● **Work to complete**:
Which lines contain the string "Blender"? Please list every one of them.

[Entries with scene source code]
-=-=-

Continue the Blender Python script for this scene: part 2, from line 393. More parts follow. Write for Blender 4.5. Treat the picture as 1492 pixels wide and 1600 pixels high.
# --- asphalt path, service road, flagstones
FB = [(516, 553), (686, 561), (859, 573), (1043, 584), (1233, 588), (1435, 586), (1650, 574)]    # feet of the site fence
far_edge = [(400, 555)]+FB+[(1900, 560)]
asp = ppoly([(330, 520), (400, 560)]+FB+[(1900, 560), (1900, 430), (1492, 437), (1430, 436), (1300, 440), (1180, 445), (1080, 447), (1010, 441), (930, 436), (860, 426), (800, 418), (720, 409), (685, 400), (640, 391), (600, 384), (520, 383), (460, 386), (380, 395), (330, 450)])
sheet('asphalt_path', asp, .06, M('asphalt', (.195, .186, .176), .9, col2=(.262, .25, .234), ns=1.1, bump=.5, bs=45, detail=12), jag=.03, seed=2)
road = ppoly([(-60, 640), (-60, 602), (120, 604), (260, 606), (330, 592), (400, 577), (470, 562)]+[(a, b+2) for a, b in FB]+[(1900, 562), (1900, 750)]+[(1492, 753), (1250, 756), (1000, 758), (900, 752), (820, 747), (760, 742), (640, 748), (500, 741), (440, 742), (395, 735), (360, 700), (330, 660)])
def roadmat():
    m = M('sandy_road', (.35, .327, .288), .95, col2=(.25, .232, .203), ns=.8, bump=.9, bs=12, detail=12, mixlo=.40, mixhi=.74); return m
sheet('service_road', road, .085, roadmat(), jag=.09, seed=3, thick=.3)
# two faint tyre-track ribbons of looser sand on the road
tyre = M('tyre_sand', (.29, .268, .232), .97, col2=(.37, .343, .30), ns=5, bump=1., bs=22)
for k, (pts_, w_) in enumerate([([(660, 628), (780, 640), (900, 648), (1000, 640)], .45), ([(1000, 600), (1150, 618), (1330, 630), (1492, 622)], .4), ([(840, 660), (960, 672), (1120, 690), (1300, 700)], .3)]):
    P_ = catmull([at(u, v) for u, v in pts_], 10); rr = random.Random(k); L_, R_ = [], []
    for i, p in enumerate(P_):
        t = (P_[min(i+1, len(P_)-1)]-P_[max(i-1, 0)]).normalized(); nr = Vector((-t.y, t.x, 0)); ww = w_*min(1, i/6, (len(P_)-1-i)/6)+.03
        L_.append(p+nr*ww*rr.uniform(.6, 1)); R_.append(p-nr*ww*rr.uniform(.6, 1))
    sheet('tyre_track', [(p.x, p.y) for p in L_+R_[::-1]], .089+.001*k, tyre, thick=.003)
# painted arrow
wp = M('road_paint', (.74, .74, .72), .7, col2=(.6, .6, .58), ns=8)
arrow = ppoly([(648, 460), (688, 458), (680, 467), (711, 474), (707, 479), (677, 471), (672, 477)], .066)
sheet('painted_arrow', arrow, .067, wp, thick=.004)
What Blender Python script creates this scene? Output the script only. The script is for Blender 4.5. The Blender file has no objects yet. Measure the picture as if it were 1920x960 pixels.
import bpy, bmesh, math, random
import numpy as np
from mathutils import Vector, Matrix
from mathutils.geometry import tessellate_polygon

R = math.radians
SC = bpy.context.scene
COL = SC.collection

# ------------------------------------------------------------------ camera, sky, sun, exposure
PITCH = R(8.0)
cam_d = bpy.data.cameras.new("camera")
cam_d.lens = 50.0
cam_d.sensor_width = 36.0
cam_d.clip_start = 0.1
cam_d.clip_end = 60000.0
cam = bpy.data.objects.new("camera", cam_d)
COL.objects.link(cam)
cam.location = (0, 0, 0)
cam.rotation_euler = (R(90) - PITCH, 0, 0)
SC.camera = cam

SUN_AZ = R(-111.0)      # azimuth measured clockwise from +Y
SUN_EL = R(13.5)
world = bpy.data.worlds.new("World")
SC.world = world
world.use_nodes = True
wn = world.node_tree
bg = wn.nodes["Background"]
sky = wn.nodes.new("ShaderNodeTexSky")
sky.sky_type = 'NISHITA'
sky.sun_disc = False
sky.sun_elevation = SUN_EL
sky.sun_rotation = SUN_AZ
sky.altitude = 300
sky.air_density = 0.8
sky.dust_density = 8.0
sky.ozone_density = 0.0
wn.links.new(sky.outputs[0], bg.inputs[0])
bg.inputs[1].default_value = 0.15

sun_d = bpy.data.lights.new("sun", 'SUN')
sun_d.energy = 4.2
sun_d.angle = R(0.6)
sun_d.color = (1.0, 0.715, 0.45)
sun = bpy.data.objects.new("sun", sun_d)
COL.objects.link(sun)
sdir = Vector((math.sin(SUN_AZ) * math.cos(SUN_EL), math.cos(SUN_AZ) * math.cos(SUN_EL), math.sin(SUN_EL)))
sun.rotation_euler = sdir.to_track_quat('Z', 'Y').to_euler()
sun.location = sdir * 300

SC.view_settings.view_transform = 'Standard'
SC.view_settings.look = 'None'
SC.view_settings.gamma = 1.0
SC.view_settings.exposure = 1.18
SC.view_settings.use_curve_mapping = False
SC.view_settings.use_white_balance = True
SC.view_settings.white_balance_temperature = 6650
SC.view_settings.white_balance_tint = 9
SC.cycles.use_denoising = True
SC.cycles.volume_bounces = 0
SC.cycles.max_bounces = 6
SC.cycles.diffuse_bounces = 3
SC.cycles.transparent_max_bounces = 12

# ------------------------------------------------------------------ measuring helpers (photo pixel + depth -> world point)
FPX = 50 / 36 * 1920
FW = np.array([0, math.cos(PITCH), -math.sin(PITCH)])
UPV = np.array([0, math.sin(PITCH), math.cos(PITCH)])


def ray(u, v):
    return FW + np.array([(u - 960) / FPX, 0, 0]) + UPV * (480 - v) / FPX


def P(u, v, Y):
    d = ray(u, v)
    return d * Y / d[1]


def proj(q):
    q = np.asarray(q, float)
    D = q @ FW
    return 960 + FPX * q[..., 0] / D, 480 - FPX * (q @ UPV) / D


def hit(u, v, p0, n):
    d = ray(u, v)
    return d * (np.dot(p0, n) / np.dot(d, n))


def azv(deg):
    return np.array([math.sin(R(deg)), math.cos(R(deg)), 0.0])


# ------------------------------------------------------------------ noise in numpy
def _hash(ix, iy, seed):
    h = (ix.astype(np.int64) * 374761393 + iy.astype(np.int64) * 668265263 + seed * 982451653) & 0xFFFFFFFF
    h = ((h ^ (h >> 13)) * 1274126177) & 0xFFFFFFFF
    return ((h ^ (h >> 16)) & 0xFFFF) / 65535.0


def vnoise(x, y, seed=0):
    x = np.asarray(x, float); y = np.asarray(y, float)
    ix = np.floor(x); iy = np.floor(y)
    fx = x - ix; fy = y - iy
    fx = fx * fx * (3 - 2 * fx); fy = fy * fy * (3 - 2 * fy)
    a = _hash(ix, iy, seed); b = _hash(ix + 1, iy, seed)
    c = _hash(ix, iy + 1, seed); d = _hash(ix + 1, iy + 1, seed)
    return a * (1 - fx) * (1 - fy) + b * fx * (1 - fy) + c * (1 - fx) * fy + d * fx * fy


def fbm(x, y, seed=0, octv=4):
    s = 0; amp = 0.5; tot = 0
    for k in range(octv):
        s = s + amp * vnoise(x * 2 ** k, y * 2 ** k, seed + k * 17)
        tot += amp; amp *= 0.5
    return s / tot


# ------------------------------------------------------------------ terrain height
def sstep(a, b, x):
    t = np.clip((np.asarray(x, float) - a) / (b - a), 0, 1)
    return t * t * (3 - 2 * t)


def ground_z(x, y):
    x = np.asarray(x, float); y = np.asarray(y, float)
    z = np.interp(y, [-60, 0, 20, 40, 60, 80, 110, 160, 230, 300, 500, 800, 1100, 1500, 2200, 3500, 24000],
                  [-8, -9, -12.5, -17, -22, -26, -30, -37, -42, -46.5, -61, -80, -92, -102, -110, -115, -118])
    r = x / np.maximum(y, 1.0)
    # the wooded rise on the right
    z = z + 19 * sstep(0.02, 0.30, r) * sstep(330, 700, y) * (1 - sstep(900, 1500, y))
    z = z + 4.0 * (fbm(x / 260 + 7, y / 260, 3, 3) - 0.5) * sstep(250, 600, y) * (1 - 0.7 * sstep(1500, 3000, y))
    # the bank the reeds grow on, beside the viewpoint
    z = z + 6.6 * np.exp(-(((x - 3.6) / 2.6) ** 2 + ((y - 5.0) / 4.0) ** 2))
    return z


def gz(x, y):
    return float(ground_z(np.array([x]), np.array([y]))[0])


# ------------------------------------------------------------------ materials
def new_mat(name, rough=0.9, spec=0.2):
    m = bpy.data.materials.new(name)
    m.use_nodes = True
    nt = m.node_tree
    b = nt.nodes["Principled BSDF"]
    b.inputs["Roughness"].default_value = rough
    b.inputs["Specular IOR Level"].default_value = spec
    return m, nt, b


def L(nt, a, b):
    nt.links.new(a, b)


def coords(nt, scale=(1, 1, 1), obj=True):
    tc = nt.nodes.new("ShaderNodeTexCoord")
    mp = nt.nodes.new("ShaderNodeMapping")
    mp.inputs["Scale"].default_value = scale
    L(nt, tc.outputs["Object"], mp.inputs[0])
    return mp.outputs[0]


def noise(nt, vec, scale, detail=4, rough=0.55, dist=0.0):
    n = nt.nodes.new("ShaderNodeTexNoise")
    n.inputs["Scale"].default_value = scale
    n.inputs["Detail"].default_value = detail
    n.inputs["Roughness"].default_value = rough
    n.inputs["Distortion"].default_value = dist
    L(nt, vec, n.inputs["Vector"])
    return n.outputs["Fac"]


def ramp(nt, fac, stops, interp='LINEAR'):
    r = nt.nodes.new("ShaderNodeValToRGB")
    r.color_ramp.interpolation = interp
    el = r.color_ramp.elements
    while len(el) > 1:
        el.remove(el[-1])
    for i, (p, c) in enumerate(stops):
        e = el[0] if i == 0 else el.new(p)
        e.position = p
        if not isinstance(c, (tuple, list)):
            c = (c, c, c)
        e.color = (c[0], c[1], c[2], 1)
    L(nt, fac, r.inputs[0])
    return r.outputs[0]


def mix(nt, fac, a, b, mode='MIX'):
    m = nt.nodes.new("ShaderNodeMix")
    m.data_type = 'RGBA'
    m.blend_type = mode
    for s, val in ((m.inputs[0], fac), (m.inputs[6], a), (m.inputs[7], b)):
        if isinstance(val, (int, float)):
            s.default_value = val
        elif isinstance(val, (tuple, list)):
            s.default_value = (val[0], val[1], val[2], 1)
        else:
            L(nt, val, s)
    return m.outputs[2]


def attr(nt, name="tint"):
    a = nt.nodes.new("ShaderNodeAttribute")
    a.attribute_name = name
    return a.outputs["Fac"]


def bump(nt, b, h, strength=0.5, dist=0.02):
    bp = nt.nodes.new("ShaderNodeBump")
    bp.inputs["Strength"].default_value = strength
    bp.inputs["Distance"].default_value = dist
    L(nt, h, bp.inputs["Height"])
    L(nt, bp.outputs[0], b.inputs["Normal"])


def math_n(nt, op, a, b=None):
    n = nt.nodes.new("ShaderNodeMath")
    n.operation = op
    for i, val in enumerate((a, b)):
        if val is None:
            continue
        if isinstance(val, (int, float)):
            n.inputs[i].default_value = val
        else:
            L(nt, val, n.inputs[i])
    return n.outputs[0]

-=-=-

● **Final result**:
Continue the Blender Python script for this scene: part 2, from line 393. More parts follow. Write for Blender 4.5. Treat the picture as 1492 pixels wide and 1600 pixels high.
What Blender Python script creates this scene? Output the script only. The script is for Blender 4.5. The Blender file has no objects yet. Measure the picture as if it were 1920x960 pixels.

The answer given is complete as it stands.